1778, tras veintiocho años de ausencia, Voltaire volvió a París. Se le

dispensó una recepción multitudinaria. Cientos de personas se agolpaban

en las calles para ver pasar su carruaje, tuvo que conceder innumerables

audiencias, la Academia le obsequió con un acto conmemorativo en el que

se le dispensaron honores como al más célebre escritor francés vivo, y

finalmente acudió al estreno de su Irene; cuando el público lo vio

sentado en su palco, se interrumpió la representación para brindarle una

ovación interminable. Fueron semanas de verdadera felicidad para

Voltaire, cuyo genio por fin era reconocido allí donde más lo deseaba.

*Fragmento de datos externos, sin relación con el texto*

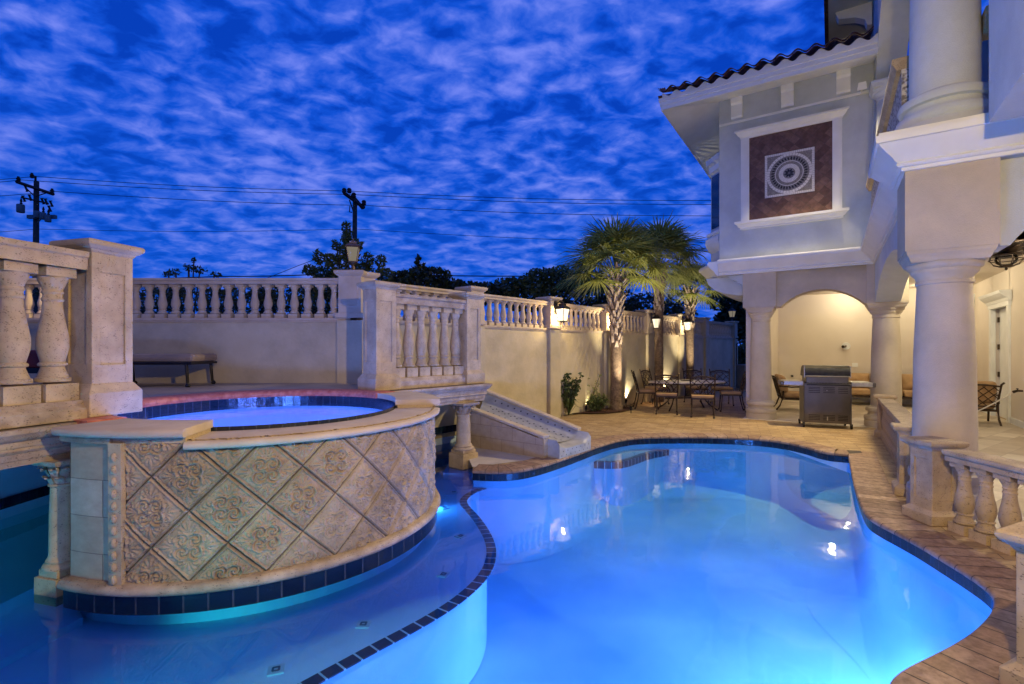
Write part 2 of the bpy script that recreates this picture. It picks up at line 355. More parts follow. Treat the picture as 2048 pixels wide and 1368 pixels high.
MWHITE = mk('mosaic_white', (.62,.60,.57), (.76,.74,.70), ns=40, rough=.4)
MBLACK = mk('mosaic_black', (.012,.012,.012), rough=.3)
CARVE = mk('carved_parapet', (.20,.18,.15), (.60,.56,.48), ns=26, rough=.8, bs=30, bstr=1, lo=.42, hi=.55, bdist=.03)
PAVEL = mk('pale_paving', (.46,.40,.30), (.55,.48,.37), ns=4, rough=.7, bs=40, bstr=.2)
DOTB = mk('black_dot_tile', (.01,.01,.01), rough=.3)
SLIDEM = mk('white_slide_plaster', (.30,.30,.27), (.40,.40,.36), ns=8, rough=.45)

def grout_mix(m_):
    t = m_.node_tree; b = t.nodes['Principled BSDF']; src = b.inputs['Base Color'].links[0].from_socket
    tn = t.nodes.new('ShaderNodeAttribute'); tn.attribute_name = 'tone'; tr_ = t.nodes.new('ShaderNodeValToRGB'); t.links.new(tn.outputs['Fac'], tr_.inputs[0])
    tr_.color_ramp.elements[0].color = (.84,.83,.82,1); tr_.color_ramp.elements[1].color = (1,1,1,1)
    m0 = t.nodes.new('ShaderNodeMix'); m0.data_type = 'RGBA'; m0.blend_type = 'MULTIPLY'; m0.inputs[0].default_value = 1; t.links.new(src, m0.inputs[6]); t.links.new(tr_.outputs[0], m0.inputs[7]); src = m0.outputs[2]
    at = t.nodes.new('ShaderNodeAttribute'); at.attribute_name = 'grout'
    mm = t.nodes.new('ShaderNodeMix'); mm.data_type = 'RGBA'; t.links.new(at.outputs['Fac'], mm.inputs[0]); t.links.new(src, mm.inputs[6]); mm.inputs[7].default_value = (.04,.025,.014,1); t.links.new(mm.outputs[2], b.inputs['Base Color'])
grout_mix(RELIEF)
# ------------------------------------------------------------------ lamps
def plight(name, loc, power, col, radius=.05, spot=None, aim=None, blend=.5):
    ld = bpy.data.lights.new(name, 'SPOT' if spot else 'POINT'); ld.energy = power; ld.color = col; ld.shadow_soft_size = radius
    if spot: ld.spot_size = R(spot); ld.spot_blend = blend
    o = bpy.data.objects.new(name, ld); C.objects.link(o); o.location = loc
    if aim is not None:
        o.rotation_euler = (Vector(aim)-Vector(loc)).to_track_quat('-Z', 'Y').to_euler()
    return o
WARM = (1.0, .72, .36)
POOLB = (.10, .235, 1.0)

# ------------------------------------------------------------------ pool outline
WZ = -.12
edge_px = [(945,941),(985,943),(1030,942),(1075,933),(1120,919),(1160,905),(1200,890),(1240,879),(1280,874),(1340,873),(1420,873),(1500,876),(1560,882),(1610,892),(1650,905),(1699,909),
           (1703,930),(1711,970),(1723,1005),(1735,1030),(1760,1046),(1800,1066),(1840,1087),(1885,1114),(1930,1141),(1968,1166),(1990,1186),(1998,1204),(1990,1228),(1965,1257),(1925,1286),(1875,1312),(1825,1336),(1795,1356),(1781,1382)]
edge = [P(x, y, 0) for x, y in edge_px]
def smooth_line(pts, it=2, closed=False):
    for _ in range(it):
        q = [] if closed else [pts[0]]
        n = len(pts)
        for i in range(n if closed else n-1):
            a, b = pts[i], pts[(i+1) % n]
            q.append((a[0]*.75+b[0]*.25, a[1]*.75+b[1]*.25)); q.append((a[0]*.25+b[0]*.75, a[1]*.25+b[1]*.75))
        if not closed: q.append(pts[-1])
        pts = q
    return pts
edge_tail = [(1.62,2.0),(1.45,1.6),(1.35,.9),(1.2,0),(.9,-1.0),(.2,-1.9),(-1.2,-2.3),(-3.5,-2.3)]
vis = smooth_line(edge[:16], 2)+smooth_line(edge[15:]+edge_tail, 2)[1:]
wall_at = lambda Y: (.883*Y-8.91, Y)
outline = vis+[(-5.0,-2.3),(-5.06,6.9)]+[wall_at(Y) for Y in (7.5,8.4,9.0)]+[(-.62,8.6),(-.45,7.3),(-.62,6.95)]
outline[-1] = (-.52, 6.85)

def arc(r, a0, a1, n, c=(-2.38,4.75)):
    return [(c[0]+r*math.cos(R(a0+(a1-a0)*i/n)), c[1]+r*math.sin(R(a0+(a1-a0)*i/n))) for i in range(n+1)]
SC = (-2.38, 4.75)

MPAT = mk('tile_pattern_blue', (.06,.13,.2), rough=.4)
# ------------------------------------------------------------------ setting: ground, deck, pool
g = MB(); g.sheet([(-500,-500),(500,-500),(500,500),(-500,500)], [[(-13,-7),(22,-7),(22,27),(-13,27)]], -.01)
tag(g.build('ground', GRASS), kind='structure')
d = MB(); d.sheet([(-13,-7),(22,-7),(22,27),(-13,27)], [outline], 0)
tag(d.build('pool_deck', DECK), kind='structure')
# coping ring, basin
cp = MB(); cp.sweep(vis, [(0.0,-.035),(-.012,-.03),(-.02,-.01),(-.012,.008),(.02,.014),(.36,.014),(.365,.0)] if False else [(0,-.04)], caps=False)
def side(pts):   # +1 if pool interior lies to the right of travel
    return 1
cp = MB(); cp.sweep(vis, [(.012,-.035),(.02,-.022),(.015,-.002),(0,.010),(-.33,.010),(-.335,-.0)], uv=True, caps=False)
tag(cp.build('pool_coping', COPE, smooth=50), kind='structure')
tb = MB(); tb.sweep(vis, [(.0,-.128),(.0,-.03)], uv=True, caps=False)
bt_o = tb.build('waterline_tiles', BTILE); tag(bt_o, kind='structure')
ZF = -.98
bs = MB(); bs.sweep(outline, [(-.01,-.0),(-.01,ZF)], closed=True)
bs.sweep(vis, [(-.009,-.30)]+[(-.006+.5*(1-math.cos(t*PI/28)), -.50-.475*math.sin(t*PI/28)) for t in range(15)], caps=False)
bs.sheet(outline, [], ZF)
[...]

Sin embargo su salud era ya muy delicada y el trajín y las emociones

terminaron por agravar su estado. Dos meses después de su apoteosis

pública, y después de que se negara a retractarse de sus ideas

religiosas anticlericales, el gran filósofo francés fallecía. Era el 30

de mayo de 1778 y había vivido con una intensidad inigualable ochenta y

tres años.

 

La obra escrita de Voltaire constituye uno de los legados más valiosos

de la historia de la filosofía y la literatura europeas. Sobre las ideas

ilustradas de las que fue abanderado se construyeron las revoluciones

liberales burguesas de finales del siglo XVIII que pusieron fin al

Antiguo Régimen y abrieron la puerta al mundo y la sociedad

contemporáneas. Hoy en día sus obras siguen siendo de lectura obligada

para quienes aspiran a mantener su conciencia despierta pues continúan

resultando tan ricas en sentido común, sabiduría y humanidad como cuando

fueron escritas. Desde sus brillantes ensayos hasta sus relatos

deliciosos y llenos de humor e irreverencia, Voltaire brinda al lector

una forma de entender la vida que hace de la lucidez, la tolerancia y la

capacidad de razonar su motor primero. Fue un personaje incómodo,

controvertido, deslenguado y desmedido, pero por encima de todo lleno de

vitalidad, de curiosidad y de firmes convicciones en la capacidad humana

para transformar en un lugar mejor el mundo. Hizo de su vida lo que

quiso y dio con ello una lección de libertad espiritual tan rara de ver

como envidiable. Consciente de ello, afirmó en sus Memorias: «Oigo

hablar mucho de libertad, pero no creo que haya habido en Europa un

particular que se haya forjado una como la mía. Seguirá mi ejemplo quien

quiera y pueda». Y es que, aún hoy desde la tumba, Voltaire sigue con su

lengua incontenible desafiándonos a todos.